Well, I made Dakota and Phoenix clean the living room and the kitchen because I was soooooo pissed off.
I also had to have them remove the lawn chair and various detritus, which doesn't belong to us, from our front yard that Ashton left there.
Don't get me wrong, I am glad that the kid likes us. But it would be nice if he didn't eat all our food while he was here.
So, Dakota... Dakota... Dakota...
I love you man, but today you are such a freaking, blinding in your stupidity Dumb to the Ass!!!!!!!!!!!!!!!!!!!!!!!!!!!!!!!!!!! to the stars.
I mean, you should open a business where you charge well behaved children for teaching them how to irritate their parents enough to get them to pull their own hair out. Think about all those kids trying to get their rich parents to pay attention to them.
No really, it could work.

Just now Dakota came down here to read what I was writing about him while Kale farts on my lap and laughs so hard he starts choking.
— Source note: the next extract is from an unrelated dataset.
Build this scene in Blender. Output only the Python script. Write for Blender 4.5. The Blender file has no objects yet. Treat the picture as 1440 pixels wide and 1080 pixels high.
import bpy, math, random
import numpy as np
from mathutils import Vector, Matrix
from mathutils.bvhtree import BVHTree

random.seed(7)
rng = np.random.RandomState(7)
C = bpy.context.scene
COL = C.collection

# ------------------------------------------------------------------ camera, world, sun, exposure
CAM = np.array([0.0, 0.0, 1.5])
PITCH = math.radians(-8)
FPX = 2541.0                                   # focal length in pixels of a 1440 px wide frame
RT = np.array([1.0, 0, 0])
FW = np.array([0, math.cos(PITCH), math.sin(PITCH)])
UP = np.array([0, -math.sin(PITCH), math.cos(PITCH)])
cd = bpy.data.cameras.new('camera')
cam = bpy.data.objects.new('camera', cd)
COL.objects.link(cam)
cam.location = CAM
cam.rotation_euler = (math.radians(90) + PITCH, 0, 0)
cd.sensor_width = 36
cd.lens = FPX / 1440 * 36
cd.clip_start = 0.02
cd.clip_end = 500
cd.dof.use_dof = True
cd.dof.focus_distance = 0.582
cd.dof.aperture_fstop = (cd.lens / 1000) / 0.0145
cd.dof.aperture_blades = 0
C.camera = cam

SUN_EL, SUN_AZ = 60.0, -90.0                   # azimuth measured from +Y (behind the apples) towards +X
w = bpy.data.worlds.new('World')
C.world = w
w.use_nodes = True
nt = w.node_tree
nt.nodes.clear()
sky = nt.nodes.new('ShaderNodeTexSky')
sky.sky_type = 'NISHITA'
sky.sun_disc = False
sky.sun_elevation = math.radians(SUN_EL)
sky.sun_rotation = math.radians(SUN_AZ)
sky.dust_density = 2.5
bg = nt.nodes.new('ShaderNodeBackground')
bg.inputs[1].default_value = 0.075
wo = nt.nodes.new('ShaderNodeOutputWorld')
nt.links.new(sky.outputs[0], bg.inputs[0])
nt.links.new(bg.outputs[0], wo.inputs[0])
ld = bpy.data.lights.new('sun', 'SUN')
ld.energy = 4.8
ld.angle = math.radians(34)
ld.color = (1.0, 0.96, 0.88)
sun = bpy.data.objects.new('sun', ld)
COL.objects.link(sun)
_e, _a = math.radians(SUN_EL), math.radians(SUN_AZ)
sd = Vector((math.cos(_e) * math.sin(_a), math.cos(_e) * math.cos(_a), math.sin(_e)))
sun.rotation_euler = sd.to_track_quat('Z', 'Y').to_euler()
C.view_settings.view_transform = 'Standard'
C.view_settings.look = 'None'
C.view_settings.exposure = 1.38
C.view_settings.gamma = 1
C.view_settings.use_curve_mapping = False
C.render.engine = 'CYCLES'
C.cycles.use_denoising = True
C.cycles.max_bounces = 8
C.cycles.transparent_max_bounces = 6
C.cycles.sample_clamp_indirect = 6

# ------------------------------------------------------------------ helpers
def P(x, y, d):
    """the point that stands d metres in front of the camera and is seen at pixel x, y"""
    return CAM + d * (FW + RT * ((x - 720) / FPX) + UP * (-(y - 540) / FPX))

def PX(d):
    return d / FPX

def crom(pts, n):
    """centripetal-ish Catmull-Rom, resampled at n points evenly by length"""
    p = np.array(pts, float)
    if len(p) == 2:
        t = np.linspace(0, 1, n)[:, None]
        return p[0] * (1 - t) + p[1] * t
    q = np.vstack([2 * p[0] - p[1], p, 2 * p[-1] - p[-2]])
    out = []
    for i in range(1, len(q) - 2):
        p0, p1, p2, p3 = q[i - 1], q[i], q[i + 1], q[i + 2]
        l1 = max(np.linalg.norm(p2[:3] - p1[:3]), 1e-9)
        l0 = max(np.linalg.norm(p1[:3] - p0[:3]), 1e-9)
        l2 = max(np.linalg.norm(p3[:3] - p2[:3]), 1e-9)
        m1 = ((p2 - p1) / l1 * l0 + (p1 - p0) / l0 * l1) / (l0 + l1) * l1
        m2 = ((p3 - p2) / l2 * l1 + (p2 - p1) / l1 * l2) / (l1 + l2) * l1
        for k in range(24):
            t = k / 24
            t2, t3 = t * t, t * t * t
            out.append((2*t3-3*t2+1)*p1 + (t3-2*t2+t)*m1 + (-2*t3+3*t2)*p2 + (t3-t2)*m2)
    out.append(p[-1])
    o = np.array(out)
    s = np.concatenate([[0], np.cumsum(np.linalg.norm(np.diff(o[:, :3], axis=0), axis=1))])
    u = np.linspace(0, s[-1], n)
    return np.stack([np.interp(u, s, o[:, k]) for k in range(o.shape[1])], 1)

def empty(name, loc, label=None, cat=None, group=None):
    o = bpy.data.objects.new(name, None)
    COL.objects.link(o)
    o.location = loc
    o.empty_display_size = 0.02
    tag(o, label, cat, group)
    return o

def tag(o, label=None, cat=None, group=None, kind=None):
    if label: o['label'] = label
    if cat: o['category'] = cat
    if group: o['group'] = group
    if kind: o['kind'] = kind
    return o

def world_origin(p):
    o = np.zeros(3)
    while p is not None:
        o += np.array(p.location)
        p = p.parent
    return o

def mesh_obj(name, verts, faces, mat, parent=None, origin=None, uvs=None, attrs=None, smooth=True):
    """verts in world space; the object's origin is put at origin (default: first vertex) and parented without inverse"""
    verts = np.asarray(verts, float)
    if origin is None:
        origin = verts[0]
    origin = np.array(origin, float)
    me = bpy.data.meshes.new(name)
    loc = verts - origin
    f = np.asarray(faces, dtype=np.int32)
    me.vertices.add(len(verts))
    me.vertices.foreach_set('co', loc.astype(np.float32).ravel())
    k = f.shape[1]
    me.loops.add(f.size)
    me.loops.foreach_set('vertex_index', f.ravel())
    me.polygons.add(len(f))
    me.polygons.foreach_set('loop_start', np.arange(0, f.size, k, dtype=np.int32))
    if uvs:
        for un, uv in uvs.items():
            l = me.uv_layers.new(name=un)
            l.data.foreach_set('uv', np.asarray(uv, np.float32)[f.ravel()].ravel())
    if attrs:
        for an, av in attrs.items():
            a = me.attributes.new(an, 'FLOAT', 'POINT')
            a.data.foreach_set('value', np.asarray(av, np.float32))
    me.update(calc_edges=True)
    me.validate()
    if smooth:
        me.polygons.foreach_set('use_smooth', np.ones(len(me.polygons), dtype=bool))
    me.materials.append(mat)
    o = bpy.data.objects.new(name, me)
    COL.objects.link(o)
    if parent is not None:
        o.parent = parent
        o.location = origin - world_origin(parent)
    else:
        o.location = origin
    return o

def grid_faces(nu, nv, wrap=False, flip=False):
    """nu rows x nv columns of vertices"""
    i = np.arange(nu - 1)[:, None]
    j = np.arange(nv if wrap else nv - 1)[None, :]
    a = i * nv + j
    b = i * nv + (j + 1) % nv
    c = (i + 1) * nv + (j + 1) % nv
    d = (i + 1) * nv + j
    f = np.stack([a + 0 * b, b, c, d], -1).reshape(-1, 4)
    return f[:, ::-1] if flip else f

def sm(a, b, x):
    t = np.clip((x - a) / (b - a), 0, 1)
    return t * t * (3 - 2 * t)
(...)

Now Dakota is pretend farting by blowing on his arm while aiming his ass at me to make me think he's trying to kill me. The sad thing is that I noticed his ass cheeks clench when he makes the raspberry sound like he really is trying to push something out. Phoenix is upstairs taking a bath so I can hear him turning the water on full blast for three seconds then turns it off. And repeating that until I'm ready to kill him just to make the pipes stop squealing.
This is my life, isn't it grand?


Mammallama said...

you should have stuck your legs together with superglue when you started ovulating.... Dumb Ass!!

Tobi said...

Simmer Down Crazy Woman! And a little maiming of your children might be in order. Just a little maim.